Data extracted from a collection
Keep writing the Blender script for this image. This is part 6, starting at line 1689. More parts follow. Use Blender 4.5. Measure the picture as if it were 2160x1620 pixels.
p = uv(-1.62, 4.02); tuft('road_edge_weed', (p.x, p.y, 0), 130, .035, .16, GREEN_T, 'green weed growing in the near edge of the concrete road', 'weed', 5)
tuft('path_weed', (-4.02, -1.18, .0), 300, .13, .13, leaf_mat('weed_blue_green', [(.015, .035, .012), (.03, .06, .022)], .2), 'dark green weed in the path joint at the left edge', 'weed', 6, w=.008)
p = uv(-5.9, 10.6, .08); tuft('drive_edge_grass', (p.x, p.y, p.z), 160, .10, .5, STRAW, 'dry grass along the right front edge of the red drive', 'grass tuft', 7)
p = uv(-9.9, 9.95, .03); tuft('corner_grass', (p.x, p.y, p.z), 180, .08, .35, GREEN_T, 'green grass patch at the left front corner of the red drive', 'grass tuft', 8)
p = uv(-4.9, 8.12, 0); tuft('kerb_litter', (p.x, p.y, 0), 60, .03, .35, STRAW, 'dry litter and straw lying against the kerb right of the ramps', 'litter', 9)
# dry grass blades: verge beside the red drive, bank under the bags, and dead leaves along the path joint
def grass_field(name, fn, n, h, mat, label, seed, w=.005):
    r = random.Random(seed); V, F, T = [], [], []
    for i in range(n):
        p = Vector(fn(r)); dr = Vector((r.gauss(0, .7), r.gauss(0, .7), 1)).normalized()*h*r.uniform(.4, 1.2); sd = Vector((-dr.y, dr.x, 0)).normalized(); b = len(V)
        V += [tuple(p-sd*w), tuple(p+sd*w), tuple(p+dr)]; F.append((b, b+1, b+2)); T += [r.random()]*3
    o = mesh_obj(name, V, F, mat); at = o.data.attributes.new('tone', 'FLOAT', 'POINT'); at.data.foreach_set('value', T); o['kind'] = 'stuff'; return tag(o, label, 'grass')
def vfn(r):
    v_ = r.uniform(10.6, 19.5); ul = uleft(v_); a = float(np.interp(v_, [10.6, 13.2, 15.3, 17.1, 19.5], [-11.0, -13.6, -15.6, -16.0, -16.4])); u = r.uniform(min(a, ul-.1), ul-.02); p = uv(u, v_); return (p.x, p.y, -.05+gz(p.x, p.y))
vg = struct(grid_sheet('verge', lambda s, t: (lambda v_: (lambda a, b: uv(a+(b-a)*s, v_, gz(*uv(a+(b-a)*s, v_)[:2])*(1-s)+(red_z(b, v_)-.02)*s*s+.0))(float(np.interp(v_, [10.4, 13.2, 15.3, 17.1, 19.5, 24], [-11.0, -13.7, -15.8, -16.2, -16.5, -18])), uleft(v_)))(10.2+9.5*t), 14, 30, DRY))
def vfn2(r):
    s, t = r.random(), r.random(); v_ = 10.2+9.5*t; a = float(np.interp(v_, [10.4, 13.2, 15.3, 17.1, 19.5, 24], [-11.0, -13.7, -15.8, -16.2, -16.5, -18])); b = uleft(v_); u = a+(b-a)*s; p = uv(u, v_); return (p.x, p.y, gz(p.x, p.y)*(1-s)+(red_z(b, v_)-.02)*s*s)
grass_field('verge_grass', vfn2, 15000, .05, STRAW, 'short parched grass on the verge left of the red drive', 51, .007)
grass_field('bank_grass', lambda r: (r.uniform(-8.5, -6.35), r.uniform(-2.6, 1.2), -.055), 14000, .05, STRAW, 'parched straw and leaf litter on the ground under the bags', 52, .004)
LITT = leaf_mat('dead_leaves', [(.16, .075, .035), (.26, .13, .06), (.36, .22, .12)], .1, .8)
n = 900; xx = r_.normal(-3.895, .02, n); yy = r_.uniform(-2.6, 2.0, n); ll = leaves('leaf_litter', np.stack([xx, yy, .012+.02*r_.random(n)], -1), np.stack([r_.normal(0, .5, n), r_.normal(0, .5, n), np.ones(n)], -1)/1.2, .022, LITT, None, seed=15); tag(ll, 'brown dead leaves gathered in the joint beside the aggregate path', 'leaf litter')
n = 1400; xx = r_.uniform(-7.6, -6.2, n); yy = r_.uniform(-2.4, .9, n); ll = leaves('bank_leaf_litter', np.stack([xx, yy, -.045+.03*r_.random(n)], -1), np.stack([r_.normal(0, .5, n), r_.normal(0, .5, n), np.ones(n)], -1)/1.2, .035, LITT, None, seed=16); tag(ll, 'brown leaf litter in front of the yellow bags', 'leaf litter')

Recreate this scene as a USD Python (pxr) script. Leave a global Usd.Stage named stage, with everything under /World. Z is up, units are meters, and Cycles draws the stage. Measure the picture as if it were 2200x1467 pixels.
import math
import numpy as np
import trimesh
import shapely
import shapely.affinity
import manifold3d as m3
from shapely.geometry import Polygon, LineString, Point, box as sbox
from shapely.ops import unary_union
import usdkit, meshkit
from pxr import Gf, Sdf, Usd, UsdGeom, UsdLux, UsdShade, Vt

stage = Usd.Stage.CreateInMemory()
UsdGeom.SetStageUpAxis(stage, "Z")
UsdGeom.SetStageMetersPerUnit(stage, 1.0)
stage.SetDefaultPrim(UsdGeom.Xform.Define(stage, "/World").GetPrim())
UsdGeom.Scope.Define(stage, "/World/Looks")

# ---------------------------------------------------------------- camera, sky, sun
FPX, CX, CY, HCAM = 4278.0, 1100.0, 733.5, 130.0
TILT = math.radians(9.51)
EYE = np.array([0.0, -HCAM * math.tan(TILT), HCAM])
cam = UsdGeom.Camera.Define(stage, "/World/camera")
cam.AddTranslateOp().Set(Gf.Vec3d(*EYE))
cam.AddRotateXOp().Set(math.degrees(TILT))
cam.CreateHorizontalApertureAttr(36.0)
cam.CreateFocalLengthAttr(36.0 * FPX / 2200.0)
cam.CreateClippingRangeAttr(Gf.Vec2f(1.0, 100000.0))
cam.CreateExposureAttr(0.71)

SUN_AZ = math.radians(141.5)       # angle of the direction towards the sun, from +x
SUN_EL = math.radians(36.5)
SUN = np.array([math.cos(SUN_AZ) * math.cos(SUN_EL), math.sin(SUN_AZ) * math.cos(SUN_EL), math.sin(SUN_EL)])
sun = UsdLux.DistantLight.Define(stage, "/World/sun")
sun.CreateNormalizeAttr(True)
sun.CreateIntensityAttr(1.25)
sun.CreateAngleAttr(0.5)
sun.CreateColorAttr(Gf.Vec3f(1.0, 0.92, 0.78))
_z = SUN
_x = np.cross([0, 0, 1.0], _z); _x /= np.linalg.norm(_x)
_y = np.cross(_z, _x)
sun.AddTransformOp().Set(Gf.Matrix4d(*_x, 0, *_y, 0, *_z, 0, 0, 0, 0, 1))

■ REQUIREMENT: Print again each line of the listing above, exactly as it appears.

■ RESULT OF THIS TASK:
Keep writing the Blender script for this image. This is part 6, starting at line 1689. More parts follow. Use Blender 4.5. Measure the picture as if it were 2160x1620 pixels.
p = uv(-1.62, 4.02); tuft('road_edge_weed', (p.x, p.y, 0), 130, .035, .16, GREEN_T, 'green weed growing in the near edge of the concrete road', 'weed', 5)
tuft('path_weed', (-4.02, -1.18, .0), 300, .13, .13, leaf_mat('weed_blue_green', [(.015, .035, .012), (.03, .06, .022)], .2), 'dark green weed in the path joint at the left edge', 'weed', 6, w=.008)
p = uv(-5.9, 10.6, .08); tuft('drive_edge_grass', (p.x, p.y, p.z), 160, .10, .5, STRAW, 'dry grass along the right front edge of the red drive', 'grass tuft', 7)
p = uv(-9.9, 9.95, .03); tuft('corner_grass', (p.x, p.y, p.z), 180, .08, .35, GREEN_T, 'green grass patch at the left front corner of the red drive', 'grass tuft', 8)
p = uv(-4.9, 8.12, 0); tuft('kerb_litter', (p.x, p.y, 0), 60, .03, .35, STRAW, 'dry litter and straw lying against the kerb right of the ramps', 'litter', 9)
# dry grass blades: verge beside the red drive, bank under the bags, and dead leaves along the path joint
def grass_field(name, fn, n, h, mat, label, seed, w=.005):
    r = random.Random(seed); V, F, T = [], [], []
    for i in range(n):
        p = Vector(fn(r)); dr = Vector((r.gauss(0, .7), r.gauss(0, .7), 1)).normalized()*h*r.uniform(.4, 1.2); sd = Vector((-dr.y, dr.x, 0)).normalized(); b = len(V)
        V += [tuple(p-sd*w), tuple(p+sd*w), tuple(p+dr)]; F.append((b, b+1, b+2)); T += [r.random()]*3
    o = mesh_obj(name, V, F, mat); at = o.data.attributes.new('tone', 'FLOAT', 'POINT'); at.data.foreach_set('value', T); o['kind'] = 'stuff'; return tag(o, label, 'grass')
def vfn(r):
    v_ = r.uniform(10.6, 19.5); ul = uleft(v_); a = float(np.interp(v_, [10.6, 13.2, 15.3, 17.1, 19.5], [-11.0, -13.6, -15.6, -16.0, -16.4])); u = r.uniform(min(a, ul-.1), ul-.02); p = uv(u, v_); return (p.x, p.y, -.05+gz(p.x, p.y))
vg = struct(grid_sheet('verge', lambda s, t: (lambda v_: (lambda a, b: uv(a+(b-a)*s, v_, gz(*uv(a+(b-a)*s, v_)[:2])*(1-s)+(red_z(b, v_)-.02)*s*s+.0))(float(np.interp(v_, [10.4, 13.2, 15.3, 17.1, 19.5, 24], [-11.0, -13.7, -15.8, -16.2, -16.5, -18])), uleft(v_)))(10.2+9.5*t), 14, 30, DRY))
def vfn2(r):
    s, t = r.random(), r.random(); v_ = 10.2+9.5*t; a = float(np.interp(v_, [10.4, 13.2, 15.3, 17.1, 19.5, 24], [-11.0, -13.7, -15.8, -16.2, -16.5, -18])); b = uleft(v_); u = a+(b-a)*s; p = uv(u, v_); return (p.x, p.y, gz(p.x, p.y)*(1-s)+(red_z(b, v_)-.02)*s*s)
grass_field('verge_grass', vfn2, 15000, .05, STRAW, 'short parched grass on the verge left of the red drive', 51, .007)
grass_field('bank_grass', lambda r: (r.uniform(-8.5, -6.35), r.uniform(-2.6, 1.2), -.055), 14000, .05, STRAW, 'parched straw and leaf litter on the ground under the bags', 52, .004)
LITT = leaf_mat('dead_leaves', [(.16, .075, .035), (.26, .13, .06), (.36, .22, .12)], .1, .8)
n = 900; xx = r_.normal(-3.895, .02, n); yy = r_.uniform(-2.6, 2.0, n); ll = leaves('leaf_litter', np.stack([xx, yy, .012+.02*r_.random(n)], -1), np.stack([r_.normal(0, .5, n), r_.normal(0, .5, n), np.ones(n)], -1)/1.2, .022, LITT, None, seed=15); tag(ll, 'brown dead leaves gathered in the joint beside the aggregate path', 'leaf litter')
n = 1400; xx = r_.uniform(-7.6, -6.2, n); yy = r_.uniform(-2.4, .9, n); ll = leaves('bank_leaf_litter', np.stack([xx, yy, -.045+.03*r_.random(n)], -1), np.stack([r_.normal(0, .5, n), r_.normal(0, .5, n), np.ones(n)], -1)/1.2, .035, LITT, None, seed=16); tag(ll, 'brown leaf litter in front of the yellow bags', 'leaf litter')

Recreate this scene as a USD Python (pxr) script. Leave a global Usd.Stage named stage, with everything under /World. Z is up, units are meters, and Cycles draws the stage. Measure the picture as if it were 2200x1467 pixels.
import math
import numpy as np
import trimesh
import shapely
import shapely.affinity
import manifold3d as m3
from shapely.geometry import Polygon, LineString, Point, box as sbox
from shapely.ops import unary_union
import usdkit, meshkit
from pxr import Gf, Sdf, Usd, UsdGeom, UsdLux, UsdShade, Vt

stage = Usd.Stage.CreateInMemory()
UsdGeom.SetStageUpAxis(stage, "Z")
UsdGeom.SetStageMetersPerUnit(stage, 1.0)
stage.SetDefaultPrim(UsdGeom.Xform.Define(stage, "/World").GetPrim())
UsdGeom.Scope.Define(stage, "/World/Looks")

# ---------------------------------------------------------------- camera, sky, sun
FPX, CX, CY, HCAM = 4278.0, 1100.0, 733.5, 130.0
TILT = math.radians(9.51)
EYE = np.array([0.0, -HCAM * math.tan(TILT), HCAM])
cam = UsdGeom.Camera.Define(stage, "/World/camera")
cam.AddTranslateOp().Set(Gf.Vec3d(*EYE))
cam.AddRotateXOp().Set(math.degrees(TILT))
cam.CreateHorizontalApertureAttr(36.0)
cam.CreateFocalLengthAttr(36.0 * FPX / 2200.0)
cam.CreateClippingRangeAttr(Gf.Vec2f(1.0, 100000.0))
cam.CreateExposureAttr(0.71)

SUN_AZ = math.radians(141.5)       # angle of the direction towards the sun, from +x
SUN_EL = math.radians(36.5)
SUN = np.array([math.cos(SUN_AZ) * math.cos(SUN_EL), math.sin(SUN_AZ) * math.cos(SUN_EL), math.sin(SUN_EL)])
sun = UsdLux.DistantLight.Define(stage, "/World/sun")
sun.CreateNormalizeAttr(True)
sun.CreateIntensityAttr(1.25)
sun.CreateAngleAttr(0.5)
sun.CreateColorAttr(Gf.Vec3f(1.0, 0.92, 0.78))
_z = SUN
_x = np.cross([0, 0, 1.0], _z); _x /= np.linalg.norm(_x)
_y = np.cross(_z, _x)
sun.AddTransformOp().Set(Gf.Matrix4d(*_x, 0, *_y, 0, *_z, 0, 0, 0, 0, 1))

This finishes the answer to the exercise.